In March 1941, Cunningham met Gordon Elmer Friesen (1909-1996). They were married on 23 July 1941. They moved to New York City and were invited by Pete Seeger to stay at the Almanac House, a three-story house rented by the Almanac Singers, a topical singing group. Cunningham performed with the Almanac Singers and appeared on their album Dear Mr. President . In December 1942, Cunningham and Friesen moved to Detroit to establish a Detroit branch of the Almanacs. They returned to New York City in May 1944, where Friesen worked for the Office of War Information and Cunningham performed and wrote songs for People's Songs, a radical musical organization. Their daughters Jane and Aggie were born in the late 1940s. In the 1950s, the family struggled with health problems, poverty, and battles with the welfare system.
In the early 1960s, Cunningham and Friesen founded Broadside, a magazine devoted to topical songs. Performer and songwriter Gil Turner aided Broadside in its early years. Turner was emcee at Gerde's Folk City, a popular folk club in Greenwich Village. Turner knew many young performers, including Bob Dylan, Phil Ochs, and Tom Paxton, and brought them to monthly meetings at Cunningham and Friesen's apartment where they sang songs into a tape recorder. Cunningham transcribed the songs and, with Friesen and Turner, decided which ones to publish. Songwriters began coming to the apartment on their own or sending their taped songs. Broadside quickly emerged as the premier national platform for topical songs.

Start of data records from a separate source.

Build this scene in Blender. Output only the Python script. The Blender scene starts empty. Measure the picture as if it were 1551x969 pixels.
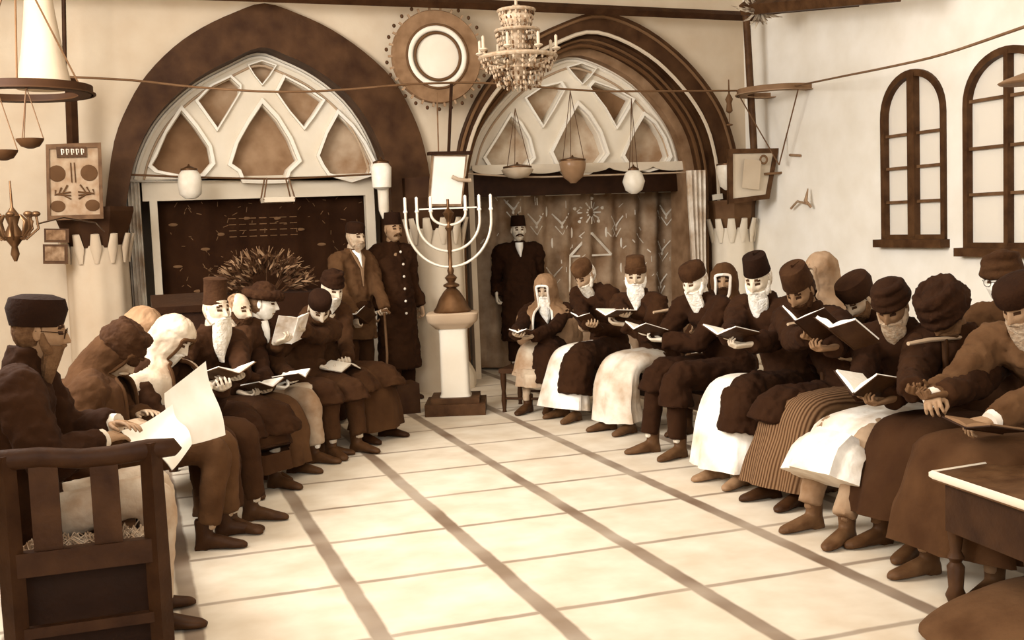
import bpy, bmesh, math, random
from mathutils import Vector, Matrix, noise
random.seed(7)
PI = math.pi
C = bpy.context.scene.collection
SC = bpy.context.scene

# ---------------------------------------------------------------- camera
cd = bpy.data.cameras.new('camera'); cam = bpy.data.objects.new('camera', cd); C.objects.link(cam)
cd.sensor_fit = 'HORIZONTAL'; cd.sensor_width = 36.0; cd.lens = 36.0 * 1700 / 1551
cd.clip_start = .05; cd.clip_end = 100
cam.matrix_world = Matrix(((0.944957, 0.063375, -0.320999, 0), (-0.324922, 0.066316, -0.943413, 0),
                           (-0.038501, 0.995784, 0.083258, 1.6), (0, 0, 0, 1)))
SC.camera = cam
# ---------------------------------------------------------------- light
def sep(v):
    P = [(0, (22, 8, 1)), (.1, (44, 23, 8)), (.25, (88, 60, 36)), (.5, (150, 118, 88)), (.75, (206, 191, 168)), (.9, (234, 226, 211)), (1, (252, 247, 238))]
    v = max(0, min(1, v))
    for (a, ca), (b, cb) in zip(P, P[1:]):
        if v <= b:
            t = (v - a) / (b - a); c = [x + (y - x) * t for x, y in zip(ca, cb)]; break
    return tuple((x / 255 / 12.92) if x / 255 <= .04045 else ((x / 255 + .055) / 1.055) ** 2.4 for x in c) + (1,)
w = bpy.data.worlds.new('world'); SC.world = w; w.use_nodes = True
w.node_tree.nodes['Background'].inputs[0].default_value = (1.0, .96, .91, 1)
w.node_tree.nodes['Background'].inputs[1].default_value = 1.1
def area(name, loc, target, sx, sy, power, col=(1, .98, .95)):
    l = bpy.data.lights.new(name, 'AREA'); l.shape = 'RECTANGLE'; l.size = sx; l.size_y = sy; l.energy = power; l.color = col
    o = bpy.data.objects.new(name, l); C.objects.link(o); o.location = loc
    o.rotation_euler = (Vector(target) - Vector(loc)).to_track_quat('-Z', 'Y').to_euler(); return o
area('overhead_fill', (2.2, 6.2, 4.45), (2.6, 7.0, 0), 4.5, 4.5, 95)  # fill lamp added below the closed ceiling, which has no opening
area('rear_fill', (-.5, -2.2, 3.3), (3.2, 8, .9), 3.5, 2.0, 300)  # large fill lamp added behind the camera, no window there
area('left_fill', (-1.8, 6.2, 3.3), (6.5, 8.0, 2.0), 3.2, 1.8, 500)  # fill lamp added to brighten the right wall; left wall is solid
SC.view_settings.view_transform = 'Standard'; SC.view_settings.look = 'None'
SC.view_settings.exposure = -0.08; SC.view_settings.gamma = 1.0; SC.view_settings.use_curve_mapping = False

# ---------------------------------------------------------------- materials
_M = {}
def mat(v, rough=.85, var=.12, scale=6.0, bump=.0, bscale=60.0, metal=0.0, stripes=0.0, key=''):
    k = (v, rough, var, scale, bump, bscale, metal, stripes, key)
    if k in _M: return _M[k]
    m = bpy.data.materials.new('surface_%02d' % len(_M)); m.use_nodes = True; nt = m.node_tree; N = nt.nodes; L = nt.links
    b = N['Principled BSDF']; b.inputs['Roughness'].default_value = rough; b.inputs['Metallic'].default_value = metal
    b.inputs['Specular IOR Level'].default_value = .12
    tc = N.new('ShaderNodeTexCoord'); n = N.new('ShaderNodeTexNoise'); n.inputs['Scale'].default_value = scale; n.inputs['Detail'].default_value = 5
    L.new(tc.outputs['Object'], n.inputs['Vector'])
    r = N.new('ShaderNodeValToRGB'); r.color_ramp.elements[0].position = .3; r.color_ramp.elements[1].position = .7
    r.color_ramp.elements[0].color = sep(v * (1 - var)); r.color_ramp.elements[1].color = sep(min(1, v * (1 + var)))
    L.new(n.outputs['Fac'], r.inputs['Fac']); out = r.outputs['Color']
    if stripes:
        wv = N.new('ShaderNodeTexWave'); wv.inputs['Scale'].default_value = stripes; wv.bands_direction = 'Y'; wv.inputs['Distortion'].default_value = .6
        L.new(tc.outputs['Object'], wv.inputs['Vector'])
        mx = N.new('ShaderNodeMix'); mx.data_type = 'RGBA'; L.new(wv.outputs['Fac'], mx.inputs[0]); L.new(out, mx.inputs[6]); mx.inputs[7].default_value = sep(min(1, v * 1.9 + .08))
        out = mx.outputs[2]
    L.new(out, b.inputs['Base Color'])
    if bump:
        n2 = N.new('ShaderNodeTexNoise'); n2.inputs['Scale'].default_value = bscale; n2.inputs['Detail'].default_value = 4; L.new(tc.outputs['Object'], n2.inputs['Vector'])
        bp = N.new('ShaderNodeBump'); bp.inputs['Strength'].default_value = bump; bp.inputs['Distance'].default_value = .01
        L.new(n2.outputs['Fac'], bp.inputs['Height']); L.new(bp.outputs['Normal'], b.inputs['Normal'])
    _M[k] = m; return m
def cloth(v, stripes=0.0): return mat(v * .72 if v < .4 else v, .95, .2, 5, .5, 30, stripes=stripes)
def wood(v): return mat(v, .55, .25, 9, .25, 40)
def plaster(v): return mat(v, .9, .035, 3, .25, 14)
def glass_mat():
    m = bpy.data.materials.new('lamp_glass'); m.use_nodes = True; b = m.node_tree.nodes['Principled BSDF']
    b.inputs['Base Color'].default_value = (.92, .85, .74, 1); b.inputs['Roughness'].default_value = .3; b.inputs['Transmission Weight'].default_value = .3; b.inputs['IOR'].default_value = 1.15
    return m
GLASS = glass_mat()

# ---------------------------------------------------------------- mesh builder
def V(*a): return Vector(a[0] if len(a) == 1 else a)
class MB:
    def __init__(s): s.v = []; s.f = []; s.m = []; s.cur = 0
    def mi(s, i): s.cur = i; return s
    def add(s, verts, faces, M=None, mats=None):
        o = len(s.v); s.v += [tuple(M @ Vector(p)) if M else tuple(p) for p in verts]
        s.f += [tuple(i + o for i in f) for f in faces]
        s.m += list(mats) if mats else [s.cur] * len(faces); return s
    def loft(s, secs, n=16, cap=True, power=1.0):
        vs = []; fs = []
        for c, u, v_, ru, rv in secs:
            c = V(c)
            for k in range(n):
                a = 2 * PI * k / n; ca, sa = math.cos(a), math.sin(a)
                if power != 1: ca = math.copysign(abs(ca) ** power, ca); sa = math.copysign(abs(sa) ** power, sa)
                vs.append(c + u * (ru * ca) + v_ * (rv * sa))
        for i in range(len(secs) - 1):
            for k in range(n):
                a, b = i * n + k, i * n + (k + 1) % n
                fs.append((a, b, b + n, a + n))
        if cap: fs.append(tuple(range(n - 1, -1, -1))); fs.append(tuple(range((len(secs) - 1) * n, len(secs) * n)))
        return s.add(vs, fs)
    def tube(s, pts, rad, n=8, cap=True, flat=1.0, up=None):
        pts = [V(p) for p in pts]
        if not isinstance(rad, (list, tuple)): rad = [rad] * len(pts)
        secs = []; t0 = (pts[1] - pts[0]).normalized(); u = V(up) if up else (V(0, 0, 1) if abs(t0.z) < .9 else V(1, 0, 0))
        for i, p in enumerate(pts):
            t = (pts[min(i + 1, len(pts) - 1)] - pts[max(i - 1, 0)]).normalized()
            u = (u - t * u.dot(t)); u = u.normalized() if u.length > 1e-6 else t.orthogonal().normalized()
            secs.append((p, u, t.cross(u), rad[i], rad[i] * flat))
        return s.loft(secs, n, cap)
    def ell(s, c, rx, ry, rz, M=None, n=14, m=10):
        vs = [(0, 0, -1)]; fs = []
        for i in range(1, m):
            t = -PI / 2 + PI * i / m
            for k in range(n): a = 2 * PI * k / n; vs.append((math.cos(t) * math.cos(a), math.cos(t) * math.sin(a), math.sin(t)))
        vs.append((0, 0, 1))
        for k in range(n): fs.append((0, 1 + (k + 1) % n, 1 + k)); fs.append((len(vs) - 1, len(vs) - 1 - n + k, len(vs) - 1 - n + (k + 1) % n))
        for i in range(m - 2):
            for k in range(n): a = 1 + i * n + k; b = 1 + i * n + (k + 1) % n; fs.append((a, b, b + n, a + n))
        T = Matrix.Translation(V(c)) @ (M.to_4x4() if M else Matrix.Identity(4)) @ Matrix.Diagonal((rx, ry, rz, 1))
        return s.add(vs, fs, T)
    def box(s, c, sz, M=None, taper=1.0):
        x, y, z = [k / 2 for k in sz]
        vs = [(a * x * (taper if d > 0 else 1), b * y * (taper if d > 0 else 1), d * z) for d in (-1, 1) for a, b in ((-1, -1), (1, -1), (1, 1), (-1, 1))]
        fs = [(3, 2, 1, 0), (4, 5, 6, 7), (0, 1, 5, 4), (1, 2, 6, 5), (2, 3, 7, 6), (3, 0, 4, 7)]
        return s.add(vs, fs, Matrix.Translation(V(c)) @ (M.to_4x4() if M else Matrix.Identity(4)))
    def lathe(s, prof, c=(0, 0, 0), n=24, M=None, cap=True):
        T = Matrix.Translation(V(c)) @ (M.to_4x4() if M else Matrix.Identity(4)); vs = []; fs = []
        for r, z in prof:
            for k in range(n): a = 2 * PI * k / n; vs.append((r * math.cos(a), r * math.sin(a), z))
        for i in range(len(prof) - 1):
            for k in range(n): a = i * n + k; b = i * n + (k + 1) % n; fs.append((a, b, b + n, a + n))
        if cap: fs.append(tuple(range(n - 1, -1, -1))); fs.append(tuple(range((len(prof) - 1) * n, len(prof) * n)))
        return s.add(vs, fs, T)
    def torus(s, c, R, r, M=None, n=32, m=8, flat=1.0):
        T = Matrix.Translation(V(c)) @ (M.to_4x4() if M else Matrix.Identity(4)); vs = []; fs = []
        for i in range(n):
            a = 2 * PI * i / n
            for k in range(m): b = 2 * PI * k / m; q = R + r * math.cos(b); vs.append((q * math.cos(a), q * math.sin(a), r * flat * math.sin(b)))
        for i in range(n):
            for k in range(m): fs.append((i * m + k, ((i + 1) % n) * m + k, ((i + 1) % n) * m + (k + 1) % m, i * m + (k + 1) % m))
        return s.add(vs, fs, T)
    def mesh(s, name='m'):
        me = bpy.data.meshes.new(name); me.from_pydata(s.v, [], s.f); me.polygons.foreach_set('material_index', s.m); me.update(); return me
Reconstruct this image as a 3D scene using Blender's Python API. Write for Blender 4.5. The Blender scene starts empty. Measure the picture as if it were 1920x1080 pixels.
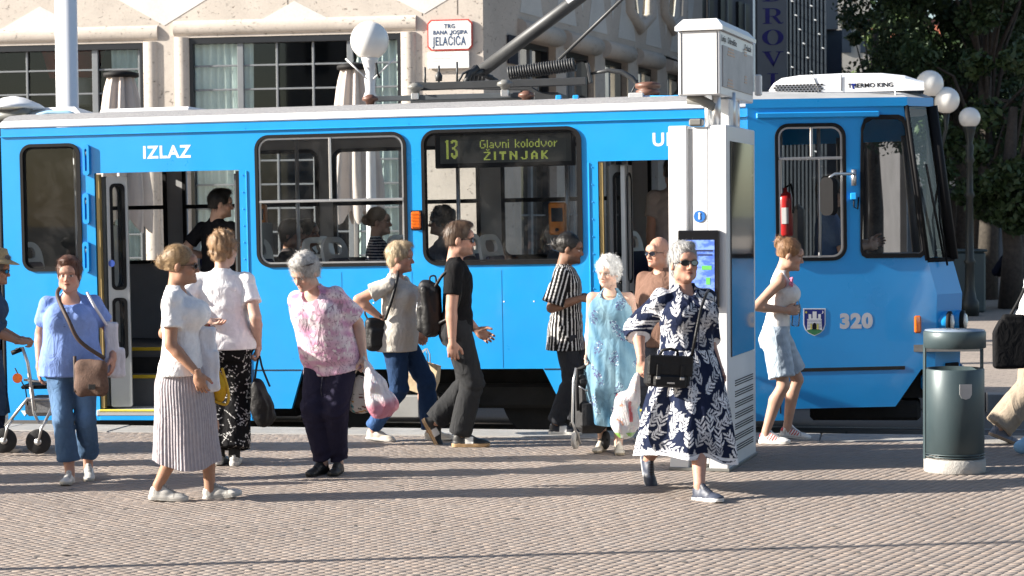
import bpy, bmesh, math, random
import numpy as np
from mathutils import Vector, Matrix
R = math.radians
SC = bpy.context.scene
COL = SC.collection
random.seed(7)
# ---------------------------------------------------------------- camera
FPX = 3700.0
CAM_H = 1.8
PITCH, ROLL = R(2.06), R(-0.5)
cam_d = bpy.data.cameras.new('camera'); cam = bpy.data.objects.new('camera', cam_d); COL.objects.link(cam)
cam_d.sensor_width = 36.0; cam_d.lens = 36.0 * FPX / 1920.0
cam_d.dof.use_dof = True; cam_d.dof.focus_distance = 14.5; cam_d.dof.aperture_fstop = 5.6
cam_d.clip_start = 0.5; cam_d.clip_end = 2000
CAM_M = Matrix.Translation((0, 0, CAM_H)) @ Matrix.Rotation(math.pi / 2 - PITCH, 4, 'X') @ Matrix.Rotation(ROLL, 4, 'Z')
cam.matrix_world = CAM_M
SC.camera = cam
# ---------------------------------------------------------------- sky, sun, exposure
SUN_EL = R(23.0)
SUN_AZ = R(6.0)          # sun stands to the left and a little behind the camera
to_sun = Vector((-math.cos(SUN_AZ) * math.cos(SUN_EL), -math.sin(SUN_AZ) * math.cos(SUN_EL), math.sin(SUN_EL)))
world = bpy.data.worlds.new('World'); SC.world = world; world.use_nodes = True
nt = world.node_tree; bg = nt.nodes['Background']
sky = nt.nodes.new('ShaderNodeTexSky'); sky.sky_type = 'NISHITA'; sky.sun_disc = False
sky.sun_elevation = SUN_EL; sky.sun_rotation = math.atan2(to_sun.x, to_sun.y)
sky.air_density = 1.0; sky.dust_density = 1.2; sky.ozone_density = 1.0
nt.links.new(sky.outputs['Color'], bg.inputs['Color']); bg.inputs['Strength'].default_value = 0.066
sun_d = bpy.data.lights.new('sun', 'SUN'); sun_d.energy = 5.0; sun_d.angle = R(0.55); sun_d.color = (1.0, 0.93, 0.83)
sun = bpy.data.objects.new('sun', sun_d); COL.objects.link(sun)
sun.rotation_euler = to_sun.to_track_quat('Z', 'Y').to_euler(); sun.location = to_sun * 60
SC.view_settings.view_transform = 'Standard'; SC.view_settings.look = 'None'
SC.view_settings.exposure = 1.5; SC.view_settings.gamma = 1.0; SC.view_settings.use_curve_mapping = False
SC.render.engine = 'CYCLES'
SC.cycles.use_denoising = True
SC.cycles.max_bounces = 8; SC.cycles.transparent_max_bounces = 16
SC.cycles.sample_clamp_indirect = 6.0
# ---------------------------------------------------------------- pixel helpers (photo pixels 1920 x 1080)
CAM_O = Vector((0, 0, CAM_H)); CAM_R = CAM_M.to_3x3()
def ray(x, y):
    return (CAM_R @ Vector(((x - 960) / FPX, -(y - 540) / FPX, -1.0))).normalized()
def hit(x, y, p, n):
    d = ray(x, y); t = (Vector(p) - CAM_O).dot(n) / d.dot(n)
    return CAM_O + d * t
def gp(x, y, z=0.0):                      # point on the level z
    return hit(x, y, (0, 0, z), Vector((0, 0, 1)))
def at(x, y, Y):                          # point at distance Y
    return hit(x, y, (0, Y, 0), Vector((0, 1, 0)))
class Frame:                              # an upright plane: u along it, v into it, z up
    def __init__(s, o, u, up=None):
        s.o = Vector(o); s.u = Vector(u).normalized()
        inward = Vector((0, 0, 1)).cross(s.u).normalized()
        s.v = inward; s.w = s.u.cross(s.v).normalized()
        s.M = Matrix(((s.u.x, s.v.x, s.w.x, s.o.x), (s.u.y, s.v.y, s.w.y, s.o.y), (s.u.z, s.v.z, s.w.z, s.o.z), (0, 0, 0, 1)))
        s.Mi = s.M.inverted()
    def uv(s, x, y, v=0.0):
        p = s.Mi @ hit(x, y, s.o + s.v * v, s.v)
        return (p.x, p.z)
# ---------------------------------------------------------------- objects
def prop(o, label=None, cat=None, group=None, kind=None):
    if label: o['label'] = label
    if cat: o['category'] = cat
    if group: o['group'] = group
    if kind: o['kind'] = kind
    return o
def empty(name, M=None, label=None, cat=None, group=None):
    o = bpy.data.objects.new(name, None); COL.objects.link(o)
    if M is not None:
        o.matrix_world = M if isinstance(M, Matrix) else Matrix.Translation(M)
    o.empty_display_size = 0.1
    return prop(o, label, cat, group)
def link_mesh(name, me, mats=None, parent=None):
    o = bpy.data.objects.new(name, me); COL.objects.link(o)
    if mats is not None and not me.materials:
        for m in (mats if isinstance(mats, (list, tuple)) else [mats]): me.materials.append(m)
    if parent is not None: o.parent = parent
    return o
def mesh_from(name, V, F, smooth=False, cols=None):
    me = bpy.data.meshes.new(name)
    V = np.asarray(V, dtype=np.float32)
    if isinstance(F, np.ndarray) and F.ndim == 2:
        k = F.shape[1]; nf = len(F)
        me.vertices.add(len(V)); me.vertices.foreach_set('co', V.ravel())
        me.loops.add(nf * k); me.loops.foreach_set('vertex_index', F.astype(np.int32).ravel())
        me.polygons.add(nf); me.polygons.foreach_set('loop_start', np.arange(0, nf * k, k, dtype=np.int32))
        me.polygons.foreach_set('loop_total', np.full(nf, k, dtype=np.int32))
        me.update(calc_edges=True)
    else:
        me.from_pydata([tuple(map(float, v)) for v in V], [], [tuple(map(int, f)) for f in F]); me.update()
    if smooth: me.polygons.foreach_set('use_smooth', np.ones(len(me.polygons), dtype=bool))
    if cols is not None:
        a = me.color_attributes.new('Col', 'FLOAT_COLOR', 'POINT')
        c = np.ones((len(V), 4), dtype=np.float32); c[:, :3] = cols
        a.data.foreach_set('color', c.ravel())
    return me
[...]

In 1980, Cunningham and Friesen reluctantly gave up Broadside . In the mid-1980s, a collective of eight people, including Cunningham, Friesen, and their daughter Jane, regained control of the magazine. They produced issue 181 in June 1987 and continued production until issue 187 in late 1988. Cunningham and Friesen's autobiography Red Dust and Broadsides: A Joint Autobiography was published in 1999.